_Challenge_
Give every line of the material again, exactly as written.
**** Recorded information
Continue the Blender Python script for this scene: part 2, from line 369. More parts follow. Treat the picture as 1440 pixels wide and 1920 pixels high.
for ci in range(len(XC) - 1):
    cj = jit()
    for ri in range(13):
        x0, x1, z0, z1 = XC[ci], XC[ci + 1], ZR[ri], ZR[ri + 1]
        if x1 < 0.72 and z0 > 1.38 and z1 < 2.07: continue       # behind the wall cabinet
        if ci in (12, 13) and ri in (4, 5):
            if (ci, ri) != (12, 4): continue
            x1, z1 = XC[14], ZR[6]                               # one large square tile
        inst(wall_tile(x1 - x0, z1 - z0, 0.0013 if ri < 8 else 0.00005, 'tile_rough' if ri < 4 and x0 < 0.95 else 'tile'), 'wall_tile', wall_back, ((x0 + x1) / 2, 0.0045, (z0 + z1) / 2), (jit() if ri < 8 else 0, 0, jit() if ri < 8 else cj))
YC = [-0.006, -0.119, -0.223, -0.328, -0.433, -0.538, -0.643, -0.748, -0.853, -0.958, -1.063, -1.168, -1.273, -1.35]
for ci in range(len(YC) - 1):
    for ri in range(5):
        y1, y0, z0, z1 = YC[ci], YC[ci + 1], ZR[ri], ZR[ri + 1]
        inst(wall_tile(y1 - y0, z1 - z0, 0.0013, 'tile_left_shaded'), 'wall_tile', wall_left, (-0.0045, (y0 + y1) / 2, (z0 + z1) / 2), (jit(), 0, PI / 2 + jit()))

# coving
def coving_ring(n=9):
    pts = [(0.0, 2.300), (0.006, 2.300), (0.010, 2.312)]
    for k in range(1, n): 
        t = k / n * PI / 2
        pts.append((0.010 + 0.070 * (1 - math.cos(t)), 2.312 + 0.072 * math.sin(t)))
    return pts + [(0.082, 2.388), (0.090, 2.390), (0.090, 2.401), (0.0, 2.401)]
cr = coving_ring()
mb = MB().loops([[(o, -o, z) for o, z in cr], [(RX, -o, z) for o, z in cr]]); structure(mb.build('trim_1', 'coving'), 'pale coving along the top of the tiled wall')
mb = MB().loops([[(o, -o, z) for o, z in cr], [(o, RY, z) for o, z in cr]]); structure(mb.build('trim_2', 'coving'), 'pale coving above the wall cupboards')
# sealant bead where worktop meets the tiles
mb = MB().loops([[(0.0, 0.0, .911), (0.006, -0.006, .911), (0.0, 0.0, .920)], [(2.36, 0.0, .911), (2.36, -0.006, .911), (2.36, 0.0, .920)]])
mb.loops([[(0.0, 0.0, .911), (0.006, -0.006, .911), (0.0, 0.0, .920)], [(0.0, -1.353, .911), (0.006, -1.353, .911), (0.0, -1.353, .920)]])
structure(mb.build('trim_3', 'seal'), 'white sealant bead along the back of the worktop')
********
_Exercise answer_
Continue the Blender Python script for this scene: part 2, from line 369. More parts follow. Treat the picture as 1440 pixels wide and 1920 pixels high.
for ci in range(len(XC) - 1):
    cj = jit()
    for ri in range(13):
        x0, x1, z0, z1 = XC[ci], XC[ci + 1], ZR[ri], ZR[ri + 1]
        if x1 < 0.72 and z0 > 1.38 and z1 < 2.07: continue       # behind the wall cabinet
        if ci in (12, 13) and ri in (4, 5):
            if (ci, ri) != (12, 4): continue
            x1, z1 = XC[14], ZR[6]                               # one large square tile
        inst(wall_tile(x1 - x0, z1 - z0, 0.0013 if ri < 8 else 0.00005, 'tile_rough' if ri < 4 and x0 < 0.95 else 'tile'), 'wall_tile', wall_back, ((x0 + x1) / 2, 0.0045, (z0 + z1) / 2), (jit() if ri < 8 else 0, 0, jit() if ri < 8 else cj))
YC = [-0.006, -0.119, -0.223, -0.328, -0.433, -0.538, -0.643, -0.748, -0.853, -0.958, -1.063, -1.168, -1.273, -1.35]
for ci in range(len(YC) - 1):
    for ri in range(5):
        y1, y0, z0, z1 = YC[ci], YC[ci + 1], ZR[ri], ZR[ri + 1]
        inst(wall_tile(y1 - y0, z1 - z0, 0.0013, 'tile_left_shaded'), 'wall_tile', wall_left, (-0.0045, (y0 + y1) / 2, (z0 + z1) / 2), (jit(), 0, PI / 2 + jit()))

# coving
def coving_ring(n=9):
    pts = [(0.0, 2.300), (0.006, 2.300), (0.010, 2.312)]
    for k in range(1, n): 
        t = k / n * PI / 2
        pts.append((0.010 + 0.070 * (1 - math.cos(t)), 2.312 + 0.072 * math.sin(t)))
    return pts + [(0.082, 2.388), (0.090, 2.390), (0.090, 2.401), (0.0, 2.401)]
cr = coving_ring()
mb = MB().loops([[(o, -o, z) for o, z in cr], [(RX, -o, z) for o, z in cr]]); structure(mb.build('trim_1', 'coving'), 'pale coving along the top of the tiled wall')
mb = MB().loops([[(o, -o, z) for o, z in cr], [(o, RY, z) for o, z in cr]]); structure(mb.build('trim_2', 'coving'), 'pale coving above the wall cupboards')
# sealant bead where worktop meets the tiles
mb = MB().loops([[(0.0, 0.0, .911), (0.006, -0.006, .911), (0.0, 0.0, .920)], [(2.36, 0.0, .911), (2.36, -0.006, .911), (2.36, 0.0, .920)]])
mb.loops([[(0.0, 0.0, .911), (0.006, -0.006, .911), (0.0, 0.0, .920)], [(0.0, -1.353, .911), (0.006, -1.353, .911), (0.0, -1.353, .920)]])
structure(mb.build('trim_3', 'seal'), 'white sealant bead along the back of the worktop')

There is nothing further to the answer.